* **Task brief**
Make an exact copy of the lines below.

* **Supplied data**
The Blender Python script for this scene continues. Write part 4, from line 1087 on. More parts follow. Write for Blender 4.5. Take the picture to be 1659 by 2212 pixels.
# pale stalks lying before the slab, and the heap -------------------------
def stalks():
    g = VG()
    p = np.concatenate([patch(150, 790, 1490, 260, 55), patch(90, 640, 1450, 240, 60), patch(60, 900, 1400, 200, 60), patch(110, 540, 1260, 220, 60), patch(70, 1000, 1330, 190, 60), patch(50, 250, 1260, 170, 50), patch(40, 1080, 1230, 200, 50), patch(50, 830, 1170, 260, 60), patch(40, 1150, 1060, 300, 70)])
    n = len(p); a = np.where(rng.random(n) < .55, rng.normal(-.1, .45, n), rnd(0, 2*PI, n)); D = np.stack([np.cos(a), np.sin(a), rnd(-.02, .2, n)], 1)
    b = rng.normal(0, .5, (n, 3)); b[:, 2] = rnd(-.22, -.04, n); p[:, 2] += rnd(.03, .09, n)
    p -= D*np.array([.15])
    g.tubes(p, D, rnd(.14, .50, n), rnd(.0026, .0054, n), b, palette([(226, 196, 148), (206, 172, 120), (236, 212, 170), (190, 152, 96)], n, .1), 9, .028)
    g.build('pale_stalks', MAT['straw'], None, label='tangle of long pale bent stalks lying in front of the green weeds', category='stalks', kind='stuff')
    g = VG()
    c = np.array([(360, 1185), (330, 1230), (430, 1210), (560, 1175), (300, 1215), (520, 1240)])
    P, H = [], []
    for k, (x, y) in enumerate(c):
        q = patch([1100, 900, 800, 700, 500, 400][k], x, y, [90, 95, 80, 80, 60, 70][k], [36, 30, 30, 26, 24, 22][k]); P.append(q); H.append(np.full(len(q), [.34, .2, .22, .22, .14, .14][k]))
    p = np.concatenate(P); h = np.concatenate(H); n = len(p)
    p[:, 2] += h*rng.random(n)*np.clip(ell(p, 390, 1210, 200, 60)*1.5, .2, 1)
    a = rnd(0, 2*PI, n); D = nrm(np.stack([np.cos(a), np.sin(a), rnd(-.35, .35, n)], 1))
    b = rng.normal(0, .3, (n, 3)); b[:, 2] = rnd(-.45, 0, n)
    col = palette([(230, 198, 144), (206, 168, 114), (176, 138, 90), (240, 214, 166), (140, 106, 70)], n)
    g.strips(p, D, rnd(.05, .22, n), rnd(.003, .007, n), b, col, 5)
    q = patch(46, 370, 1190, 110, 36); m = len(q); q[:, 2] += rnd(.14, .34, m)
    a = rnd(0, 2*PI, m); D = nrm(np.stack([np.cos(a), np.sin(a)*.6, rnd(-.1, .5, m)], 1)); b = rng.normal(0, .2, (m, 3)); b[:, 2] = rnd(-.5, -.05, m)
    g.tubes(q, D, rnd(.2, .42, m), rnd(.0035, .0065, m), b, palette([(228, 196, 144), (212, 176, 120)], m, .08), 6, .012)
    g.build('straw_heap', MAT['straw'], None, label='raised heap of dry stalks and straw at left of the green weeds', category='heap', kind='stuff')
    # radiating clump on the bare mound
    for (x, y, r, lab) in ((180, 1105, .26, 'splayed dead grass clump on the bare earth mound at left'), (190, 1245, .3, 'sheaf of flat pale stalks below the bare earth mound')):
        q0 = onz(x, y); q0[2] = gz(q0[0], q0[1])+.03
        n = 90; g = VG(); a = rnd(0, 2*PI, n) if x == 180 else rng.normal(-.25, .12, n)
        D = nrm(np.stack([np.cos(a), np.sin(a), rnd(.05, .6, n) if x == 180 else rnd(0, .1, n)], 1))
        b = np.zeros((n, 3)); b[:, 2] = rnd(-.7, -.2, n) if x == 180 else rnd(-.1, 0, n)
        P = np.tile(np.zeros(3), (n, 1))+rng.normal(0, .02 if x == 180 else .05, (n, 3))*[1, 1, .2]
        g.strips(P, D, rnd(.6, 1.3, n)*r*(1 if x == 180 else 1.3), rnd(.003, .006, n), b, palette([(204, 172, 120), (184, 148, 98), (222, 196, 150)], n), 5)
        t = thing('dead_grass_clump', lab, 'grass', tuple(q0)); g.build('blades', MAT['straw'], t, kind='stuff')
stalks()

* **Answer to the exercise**
The Blender Python script for this scene continues. Write part 4, from line 1087 on. More parts follow. Write for Blender 4.5. Take the picture to be 1659 by 2212 pixels.
# pale stalks lying before the slab, and the heap -------------------------
def stalks():
    g = VG()
    p = np.concatenate([patch(150, 790, 1490, 260, 55), patch(90, 640, 1450, 240, 60), patch(60, 900, 1400, 200, 60), patch(110, 540, 1260, 220, 60), patch(70, 1000, 1330, 190, 60), patch(50, 250, 1260, 170, 50), patch(40, 1080, 1230, 200, 50), patch(50, 830, 1170, 260, 60), patch(40, 1150, 1060, 300, 70)])
    n = len(p); a = np.where(rng.random(n) < .55, rng.normal(-.1, .45, n), rnd(0, 2*PI, n)); D = np.stack([np.cos(a), np.sin(a), rnd(-.02, .2, n)], 1)
    b = rng.normal(0, .5, (n, 3)); b[:, 2] = rnd(-.22, -.04, n); p[:, 2] += rnd(.03, .09, n)
    p -= D*np.array([.15])
    g.tubes(p, D, rnd(.14, .50, n), rnd(.0026, .0054, n), b, palette([(226, 196, 148), (206, 172, 120), (236, 212, 170), (190, 152, 96)], n, .1), 9, .028)
    g.build('pale_stalks', MAT['straw'], None, label='tangle of long pale bent stalks lying in front of the green weeds', category='stalks', kind='stuff')
    g = VG()
    c = np.array([(360, 1185), (330, 1230), (430, 1210), (560, 1175), (300, 1215), (520, 1240)])
    P, H = [], []
    for k, (x, y) in enumerate(c):
        q = patch([1100, 900, 800, 700, 500, 400][k], x, y, [90, 95, 80, 80, 60, 70][k], [36, 30, 30, 26, 24, 22][k]); P.append(q); H.append(np.full(len(q), [.34, .2, .22, .22, .14, .14][k]))
    p = np.concatenate(P); h = np.concatenate(H); n = len(p)
    p[:, 2] += h*rng.random(n)*np.clip(ell(p, 390, 1210, 200, 60)*1.5, .2, 1)
    a = rnd(0, 2*PI, n); D = nrm(np.stack([np.cos(a), np.sin(a), rnd(-.35, .35, n)], 1))
    b = rng.normal(0, .3, (n, 3)); b[:, 2] = rnd(-.45, 0, n)
    col = palette([(230, 198, 144), (206, 168, 114), (176, 138, 90), (240, 214, 166), (140, 106, 70)], n)
    g.strips(p, D, rnd(.05, .22, n), rnd(.003, .007, n), b, col, 5)
    q = patch(46, 370, 1190, 110, 36); m = len(q); q[:, 2] += rnd(.14, .34, m)
    a = rnd(0, 2*PI, m); D = nrm(np.stack([np.cos(a), np.sin(a)*.6, rnd(-.1, .5, m)], 1)); b = rng.normal(0, .2, (m, 3)); b[:, 2] = rnd(-.5, -.05, m)
    g.tubes(q, D, rnd(.2, .42, m), rnd(.0035, .0065, m), b, palette([(228, 196, 144), (212, 176, 120)], m, .08), 6, .012)
    g.build('straw_heap', MAT['straw'], None, label='raised heap of dry stalks and straw at left of the green weeds', category='heap', kind='stuff')
    # radiating clump on the bare mound
    for (x, y, r, lab) in ((180, 1105, .26, 'splayed dead grass clump on the bare earth mound at left'), (190, 1245, .3, 'sheaf of flat pale stalks below the bare earth mound')):
        q0 = onz(x, y); q0[2] = gz(q0[0], q0[1])+.03
        n = 90; g = VG(); a = rnd(0, 2*PI, n) if x == 180 else rng.normal(-.25, .12, n)
        D = nrm(np.stack([np.cos(a), np.sin(a), rnd(.05, .6, n) if x == 180 else rnd(0, .1, n)], 1))
        b = np.zeros((n, 3)); b[:, 2] = rnd(-.7, -.2, n) if x == 180 else rnd(-.1, 0, n)
        P = np.tile(np.zeros(3), (n, 1))+rng.normal(0, .02 if x == 180 else .05, (n, 3))*[1, 1, .2]
        g.strips(P, D, rnd(.6, 1.3, n)*r*(1 if x == 180 else 1.3), rnd(.003, .006, n), b, palette([(204, 172, 120), (184, 148, 98), (222, 196, 150)], n), 5)
        t = thing('dead_grass_clump', lab, 'grass', tuple(q0)); g.build('blades', MAT['straw'], t, kind='stuff')
stalks()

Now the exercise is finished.